Objective:
For this exercise, repeat all of the material verbatim apart from its images.

Data segment:

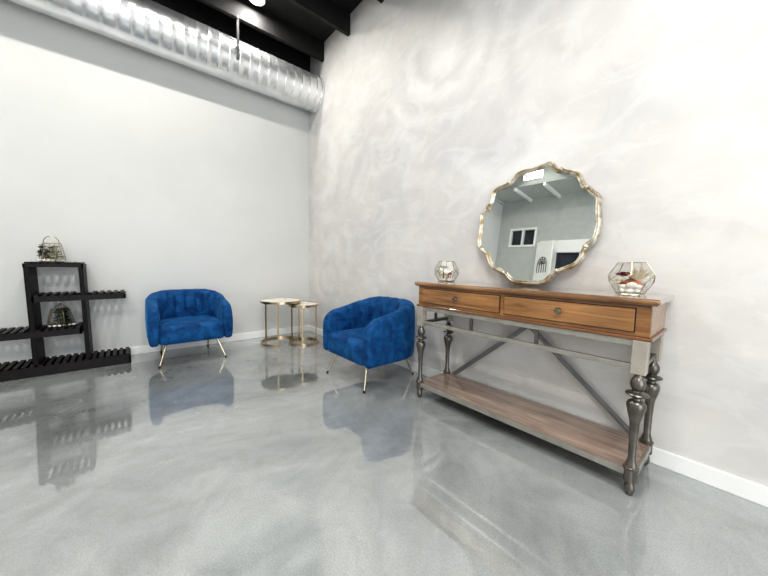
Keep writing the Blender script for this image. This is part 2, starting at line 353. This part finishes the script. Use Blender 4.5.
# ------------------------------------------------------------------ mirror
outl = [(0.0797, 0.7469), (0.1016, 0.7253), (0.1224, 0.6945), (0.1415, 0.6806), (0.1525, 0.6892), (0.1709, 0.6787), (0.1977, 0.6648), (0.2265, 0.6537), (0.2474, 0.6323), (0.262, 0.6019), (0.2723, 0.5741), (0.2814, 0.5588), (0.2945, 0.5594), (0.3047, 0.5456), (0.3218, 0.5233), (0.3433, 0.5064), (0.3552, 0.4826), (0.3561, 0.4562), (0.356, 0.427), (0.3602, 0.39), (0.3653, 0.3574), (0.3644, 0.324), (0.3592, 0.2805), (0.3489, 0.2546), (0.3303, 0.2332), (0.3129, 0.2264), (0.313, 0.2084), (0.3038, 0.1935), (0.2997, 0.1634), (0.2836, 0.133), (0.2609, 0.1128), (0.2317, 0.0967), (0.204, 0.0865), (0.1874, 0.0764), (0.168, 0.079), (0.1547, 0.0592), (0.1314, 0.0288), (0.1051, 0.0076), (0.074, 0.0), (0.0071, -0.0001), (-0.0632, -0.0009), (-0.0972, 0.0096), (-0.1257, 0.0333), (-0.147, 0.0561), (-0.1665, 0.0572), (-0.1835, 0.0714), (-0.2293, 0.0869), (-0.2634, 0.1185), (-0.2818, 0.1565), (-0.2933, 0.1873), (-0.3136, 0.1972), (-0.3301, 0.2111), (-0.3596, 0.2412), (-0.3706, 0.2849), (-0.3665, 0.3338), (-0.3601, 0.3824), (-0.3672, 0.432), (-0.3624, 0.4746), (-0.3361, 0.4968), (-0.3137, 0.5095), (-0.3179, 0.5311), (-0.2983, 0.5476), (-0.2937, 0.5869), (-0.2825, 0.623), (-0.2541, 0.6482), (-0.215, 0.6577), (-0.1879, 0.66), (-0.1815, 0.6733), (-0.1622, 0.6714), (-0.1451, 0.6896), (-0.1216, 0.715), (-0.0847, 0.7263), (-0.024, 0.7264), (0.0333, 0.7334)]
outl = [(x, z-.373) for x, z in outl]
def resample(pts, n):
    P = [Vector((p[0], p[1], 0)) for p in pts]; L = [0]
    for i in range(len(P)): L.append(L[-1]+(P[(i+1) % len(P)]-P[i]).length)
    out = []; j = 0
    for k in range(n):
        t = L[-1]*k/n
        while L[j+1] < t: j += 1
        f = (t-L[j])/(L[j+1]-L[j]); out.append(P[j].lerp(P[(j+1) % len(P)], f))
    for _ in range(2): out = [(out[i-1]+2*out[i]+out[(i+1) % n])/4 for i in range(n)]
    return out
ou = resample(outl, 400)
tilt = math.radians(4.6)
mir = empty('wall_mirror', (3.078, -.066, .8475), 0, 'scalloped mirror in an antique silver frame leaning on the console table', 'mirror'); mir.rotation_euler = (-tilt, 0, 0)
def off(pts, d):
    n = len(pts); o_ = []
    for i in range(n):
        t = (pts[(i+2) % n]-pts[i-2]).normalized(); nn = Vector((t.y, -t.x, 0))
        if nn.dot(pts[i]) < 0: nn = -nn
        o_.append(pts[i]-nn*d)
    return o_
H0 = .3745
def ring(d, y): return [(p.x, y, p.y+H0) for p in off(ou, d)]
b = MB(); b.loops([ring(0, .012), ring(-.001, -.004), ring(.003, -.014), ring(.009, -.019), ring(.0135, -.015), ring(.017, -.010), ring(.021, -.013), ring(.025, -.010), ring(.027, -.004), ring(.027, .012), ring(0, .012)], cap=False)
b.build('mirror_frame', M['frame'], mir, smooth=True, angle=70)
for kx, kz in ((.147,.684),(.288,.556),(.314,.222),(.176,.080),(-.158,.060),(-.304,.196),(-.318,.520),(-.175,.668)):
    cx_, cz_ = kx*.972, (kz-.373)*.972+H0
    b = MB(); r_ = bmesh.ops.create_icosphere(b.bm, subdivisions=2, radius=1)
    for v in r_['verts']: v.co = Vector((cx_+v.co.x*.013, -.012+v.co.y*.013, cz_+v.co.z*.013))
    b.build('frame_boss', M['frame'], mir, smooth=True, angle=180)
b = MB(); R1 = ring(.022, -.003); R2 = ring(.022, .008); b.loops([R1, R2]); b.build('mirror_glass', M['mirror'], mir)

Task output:
Keep writing the Blender script for this image. This is part 2, starting at line 353. This part finishes the script. Use Blender 4.5.
# ------------------------------------------------------------------ mirror
outl = [(0.0797, 0.7469), (0.1016, 0.7253), (0.1224, 0.6945), (0.1415, 0.6806), (0.1525, 0.6892), (0.1709, 0.6787), (0.1977, 0.6648), (0.2265, 0.6537), (0.2474, 0.6323), (0.262, 0.6019), (0.2723, 0.5741), (0.2814, 0.5588), (0.2945, 0.5594), (0.3047, 0.5456), (0.3218, 0.5233), (0.3433, 0.5064), (0.3552, 0.4826), (0.3561, 0.4562), (0.356, 0.427), (0.3602, 0.39), (0.3653, 0.3574), (0.3644, 0.324), (0.3592, 0.2805), (0.3489, 0.2546), (0.3303, 0.2332), (0.3129, 0.2264), (0.313, 0.2084), (0.3038, 0.1935), (0.2997, 0.1634), (0.2836, 0.133), (0.2609, 0.1128), (0.2317, 0.0967), (0.204, 0.0865), (0.1874, 0.0764), (0.168, 0.079), (0.1547, 0.0592), (0.1314, 0.0288), (0.1051, 0.0076), (0.074, 0.0), (0.0071, -0.0001), (-0.0632, -0.0009), (-0.0972, 0.0096), (-0.1257, 0.0333), (-0.147, 0.0561), (-0.1665, 0.0572), (-0.1835, 0.0714), (-0.2293, 0.0869), (-0.2634, 0.1185), (-0.2818, 0.1565), (-0.2933, 0.1873), (-0.3136, 0.1972), (-0.3301, 0.2111), (-0.3596, 0.2412), (-0.3706, 0.2849), (-0.3665, 0.3338), (-0.3601, 0.3824), (-0.3672, 0.432), (-0.3624, 0.4746), (-0.3361, 0.4968), (-0.3137, 0.5095), (-0.3179, 0.5311), (-0.2983, 0.5476), (-0.2937, 0.5869), (-0.2825, 0.623), (-0.2541, 0.6482), (-0.215, 0.6577), (-0.1879, 0.66), (-0.1815, 0.6733), (-0.1622, 0.6714), (-0.1451, 0.6896), (-0.1216, 0.715), (-0.0847, 0.7263), (-0.024, 0.7264), (0.0333, 0.7334)]
outl = [(x, z-.373) for x, z in outl]
def resample(pts, n):
    P = [Vector((p[0], p[1], 0)) for p in pts]; L = [0]
    for i in range(len(P)): L.append(L[-1]+(P[(i+1) % len(P)]-P[i]).length)
    out = []; j = 0
    for k in range(n):
        t = L[-1]*k/n
        while L[j+1] < t: j += 1
        f = (t-L[j])/(L[j+1]-L[j]); out.append(P[j].lerp(P[(j+1) % len(P)], f))
    for _ in range(2): out = [(out[i-1]+2*out[i]+out[(i+1) % n])/4 for i in range(n)]
    return out
ou = resample(outl, 400)
tilt = math.radians(4.6)
mir = empty('wall_mirror', (3.078, -.066, .8475), 0, 'scalloped mirror in an antique silver frame leaning on the console table', 'mirror'); mir.rotation_euler = (-tilt, 0, 0)
def off(pts, d):
    n = len(pts); o_ = []
    for i in range(n):
        t = (pts[(i+2) % n]-pts[i-2]).normalized(); nn = Vector((t.y, -t.x, 0))
        if nn.dot(pts[i]) < 0: nn = -nn
        o_.append(pts[i]-nn*d)
    return o_
H0 = .3745
def ring(d, y): return [(p.x, y, p.y+H0) for p in off(ou, d)]
b = MB(); b.loops([ring(0, .012), ring(-.001, -.004), ring(.003, -.014), ring(.009, -.019), ring(.0135, -.015), ring(.017, -.010), ring(.021, -.013), ring(.025, -.010), ring(.027, -.004), ring(.027, .012), ring(0, .012)], cap=False)
b.build('mirror_frame', M['frame'], mir, smooth=True, angle=70)
for kx, kz in ((.147,.684),(.288,.556),(.314,.222),(.176,.080),(-.158,.060),(-.304,.196),(-.318,.520),(-.175,.668)):
    cx_, cz_ = kx*.972, (kz-.373)*.972+H0
    b = MB(); r_ = bmesh.ops.create_icosphere(b.bm, subdivisions=2, radius=1)
    for v in r_['verts']: v.co = Vector((cx_+v.co.x*.013, -.012+v.co.y*.013, cz_+v.co.z*.013))
    b.build('frame_boss', M['frame'], mir, smooth=True, angle=180)
b = MB(); R1 = ring(.022, -.003); R2 = ring(.022, .008); b.loops([R1, R2]); b.build('mirror_glass', M['mirror'], mir)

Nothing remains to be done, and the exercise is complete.